- Given data
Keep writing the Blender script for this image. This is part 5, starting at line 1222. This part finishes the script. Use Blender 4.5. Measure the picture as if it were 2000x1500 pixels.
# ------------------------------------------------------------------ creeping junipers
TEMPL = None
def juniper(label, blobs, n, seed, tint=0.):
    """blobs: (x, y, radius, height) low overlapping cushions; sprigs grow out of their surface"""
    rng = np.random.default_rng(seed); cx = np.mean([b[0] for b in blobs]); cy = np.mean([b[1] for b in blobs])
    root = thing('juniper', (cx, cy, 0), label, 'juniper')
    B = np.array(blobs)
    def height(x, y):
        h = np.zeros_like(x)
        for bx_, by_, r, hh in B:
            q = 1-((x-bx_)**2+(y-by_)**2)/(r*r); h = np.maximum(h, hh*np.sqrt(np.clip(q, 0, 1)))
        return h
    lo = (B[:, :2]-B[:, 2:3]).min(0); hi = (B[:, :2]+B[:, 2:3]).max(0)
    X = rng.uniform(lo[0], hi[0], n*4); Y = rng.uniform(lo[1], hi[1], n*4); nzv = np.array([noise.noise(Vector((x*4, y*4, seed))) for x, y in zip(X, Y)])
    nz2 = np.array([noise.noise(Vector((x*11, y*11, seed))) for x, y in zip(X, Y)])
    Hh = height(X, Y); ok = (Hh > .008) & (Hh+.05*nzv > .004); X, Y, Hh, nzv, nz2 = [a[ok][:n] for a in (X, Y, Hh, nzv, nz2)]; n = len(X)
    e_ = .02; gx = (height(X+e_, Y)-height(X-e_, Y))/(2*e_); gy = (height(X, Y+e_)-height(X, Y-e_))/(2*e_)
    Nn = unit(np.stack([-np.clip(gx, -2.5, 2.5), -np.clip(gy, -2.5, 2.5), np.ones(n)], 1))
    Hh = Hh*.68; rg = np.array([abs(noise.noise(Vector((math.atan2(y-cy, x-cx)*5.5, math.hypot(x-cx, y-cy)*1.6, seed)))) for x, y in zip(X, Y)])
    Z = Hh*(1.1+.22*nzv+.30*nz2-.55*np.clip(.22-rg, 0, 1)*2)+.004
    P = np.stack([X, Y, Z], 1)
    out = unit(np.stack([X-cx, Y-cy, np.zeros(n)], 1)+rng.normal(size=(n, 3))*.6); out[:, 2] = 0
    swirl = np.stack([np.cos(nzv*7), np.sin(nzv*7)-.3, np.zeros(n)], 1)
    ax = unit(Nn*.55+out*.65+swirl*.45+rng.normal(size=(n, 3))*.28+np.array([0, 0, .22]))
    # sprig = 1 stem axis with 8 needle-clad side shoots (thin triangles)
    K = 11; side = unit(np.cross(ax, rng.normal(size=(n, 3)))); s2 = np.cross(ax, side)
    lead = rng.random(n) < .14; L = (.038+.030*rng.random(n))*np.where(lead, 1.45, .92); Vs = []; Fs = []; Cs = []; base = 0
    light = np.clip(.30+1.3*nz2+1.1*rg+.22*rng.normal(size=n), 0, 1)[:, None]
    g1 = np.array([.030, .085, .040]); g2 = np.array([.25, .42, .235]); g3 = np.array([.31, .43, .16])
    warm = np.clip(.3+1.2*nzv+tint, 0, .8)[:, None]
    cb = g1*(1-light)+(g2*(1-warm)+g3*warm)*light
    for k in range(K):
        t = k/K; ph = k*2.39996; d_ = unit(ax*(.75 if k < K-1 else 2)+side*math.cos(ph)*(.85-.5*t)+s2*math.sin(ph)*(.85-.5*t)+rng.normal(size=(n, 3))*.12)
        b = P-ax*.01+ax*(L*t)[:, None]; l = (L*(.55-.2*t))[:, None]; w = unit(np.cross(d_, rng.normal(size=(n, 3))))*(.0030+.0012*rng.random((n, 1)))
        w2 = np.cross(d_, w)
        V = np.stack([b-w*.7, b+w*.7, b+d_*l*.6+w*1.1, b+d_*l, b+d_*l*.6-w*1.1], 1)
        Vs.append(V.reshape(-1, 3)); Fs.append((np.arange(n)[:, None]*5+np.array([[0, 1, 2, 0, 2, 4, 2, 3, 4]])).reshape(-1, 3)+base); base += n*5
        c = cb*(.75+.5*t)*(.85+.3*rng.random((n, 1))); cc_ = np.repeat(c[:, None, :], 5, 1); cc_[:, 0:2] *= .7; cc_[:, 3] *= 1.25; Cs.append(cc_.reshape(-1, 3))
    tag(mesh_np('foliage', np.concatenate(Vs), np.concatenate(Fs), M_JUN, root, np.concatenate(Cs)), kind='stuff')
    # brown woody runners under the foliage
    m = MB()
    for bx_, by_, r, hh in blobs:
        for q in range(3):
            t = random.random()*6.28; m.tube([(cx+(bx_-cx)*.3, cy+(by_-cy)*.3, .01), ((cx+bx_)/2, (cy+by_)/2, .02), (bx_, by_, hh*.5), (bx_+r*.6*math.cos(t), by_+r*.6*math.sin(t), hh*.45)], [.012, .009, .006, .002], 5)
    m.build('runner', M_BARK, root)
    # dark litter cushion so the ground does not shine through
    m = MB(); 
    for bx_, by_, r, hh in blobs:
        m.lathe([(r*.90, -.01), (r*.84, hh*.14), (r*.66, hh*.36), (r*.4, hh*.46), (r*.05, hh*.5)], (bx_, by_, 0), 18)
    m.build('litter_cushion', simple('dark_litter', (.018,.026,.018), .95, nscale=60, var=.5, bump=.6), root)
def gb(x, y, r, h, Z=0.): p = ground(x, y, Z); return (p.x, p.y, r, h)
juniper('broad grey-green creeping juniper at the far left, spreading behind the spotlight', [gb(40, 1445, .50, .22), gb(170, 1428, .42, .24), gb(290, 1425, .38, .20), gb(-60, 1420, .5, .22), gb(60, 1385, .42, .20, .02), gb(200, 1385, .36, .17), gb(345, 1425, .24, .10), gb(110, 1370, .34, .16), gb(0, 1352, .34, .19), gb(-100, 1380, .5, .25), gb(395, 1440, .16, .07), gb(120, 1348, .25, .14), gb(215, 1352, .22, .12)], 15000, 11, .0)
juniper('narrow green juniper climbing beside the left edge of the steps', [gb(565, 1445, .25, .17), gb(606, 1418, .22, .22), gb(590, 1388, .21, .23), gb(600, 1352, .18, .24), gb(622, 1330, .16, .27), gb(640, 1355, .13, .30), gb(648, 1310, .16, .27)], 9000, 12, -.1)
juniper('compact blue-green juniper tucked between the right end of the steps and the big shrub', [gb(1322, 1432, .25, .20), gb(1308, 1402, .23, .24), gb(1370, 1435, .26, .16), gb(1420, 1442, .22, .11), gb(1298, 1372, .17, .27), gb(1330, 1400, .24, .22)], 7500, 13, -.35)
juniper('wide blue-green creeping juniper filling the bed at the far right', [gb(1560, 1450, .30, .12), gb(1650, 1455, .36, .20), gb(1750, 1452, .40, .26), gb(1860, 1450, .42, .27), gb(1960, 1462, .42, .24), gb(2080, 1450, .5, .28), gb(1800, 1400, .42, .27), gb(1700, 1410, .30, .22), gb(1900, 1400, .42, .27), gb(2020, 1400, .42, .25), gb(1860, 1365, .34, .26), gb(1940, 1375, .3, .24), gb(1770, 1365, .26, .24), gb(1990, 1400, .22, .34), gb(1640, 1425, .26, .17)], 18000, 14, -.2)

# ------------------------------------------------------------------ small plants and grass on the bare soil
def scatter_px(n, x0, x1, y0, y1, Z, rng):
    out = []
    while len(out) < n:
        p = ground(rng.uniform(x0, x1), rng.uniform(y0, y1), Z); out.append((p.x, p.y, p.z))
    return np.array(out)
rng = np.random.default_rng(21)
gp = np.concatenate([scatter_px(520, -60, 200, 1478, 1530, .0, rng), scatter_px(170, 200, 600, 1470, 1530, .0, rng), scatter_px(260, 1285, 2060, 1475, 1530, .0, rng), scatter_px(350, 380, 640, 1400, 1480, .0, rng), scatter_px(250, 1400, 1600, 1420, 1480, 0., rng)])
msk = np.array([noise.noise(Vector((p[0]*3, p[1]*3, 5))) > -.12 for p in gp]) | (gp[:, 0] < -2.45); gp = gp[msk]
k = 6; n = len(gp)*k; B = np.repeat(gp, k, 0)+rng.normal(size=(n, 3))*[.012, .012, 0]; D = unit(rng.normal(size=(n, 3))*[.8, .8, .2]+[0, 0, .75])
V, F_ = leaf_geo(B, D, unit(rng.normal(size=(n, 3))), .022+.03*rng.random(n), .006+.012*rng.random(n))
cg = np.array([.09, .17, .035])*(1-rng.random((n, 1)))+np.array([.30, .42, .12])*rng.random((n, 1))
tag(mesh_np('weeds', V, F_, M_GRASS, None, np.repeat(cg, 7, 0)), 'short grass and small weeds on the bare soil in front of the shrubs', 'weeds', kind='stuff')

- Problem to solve
Look above for lines with the word "size" and copy them all.

- Solution to this problem
    out = unit(np.stack([X-cx, Y-cy, np.zeros(n)], 1)+rng.normal(size=(n, 3))*.6); out[:, 2] = 0
    ax = unit(Nn*.55+out*.65+swirl*.45+rng.normal(size=(n, 3))*.28+np.array([0, 0, .22]))
    K = 11; side = unit(np.cross(ax, rng.normal(size=(n, 3)))); s2 = np.cross(ax, side)
    light = np.clip(.30+1.3*nz2+1.1*rg+.22*rng.normal(size=n), 0, 1)[:, None]
        t = k/K; ph = k*2.39996; d_ = unit(ax*(.75 if k < K-1 else 2)+side*math.cos(ph)*(.85-.5*t)+s2*math.sin(ph)*(.85-.5*t)+rng.normal(size=(n, 3))*.12)
        b = P-ax*.01+ax*(L*t)[:, None]; l = (L*(.55-.2*t))[:, None]; w = unit(np.cross(d_, rng.normal(size=(n, 3))))*(.0030+.0012*rng.random((n, 1)))
k = 6; n = len(gp)*k; B = np.repeat(gp, k, 0)+rng.normal(size=(n, 3))*[.012, .012, 0]; D = unit(rng.normal(size=(n, 3))*[.8, .8, .2]+[0, 0, .75])
V, F_ = leaf_geo(B, D, unit(rng.normal(size=(n, 3))), .022+.03*rng.random(n), .006+.012*rng.random(n))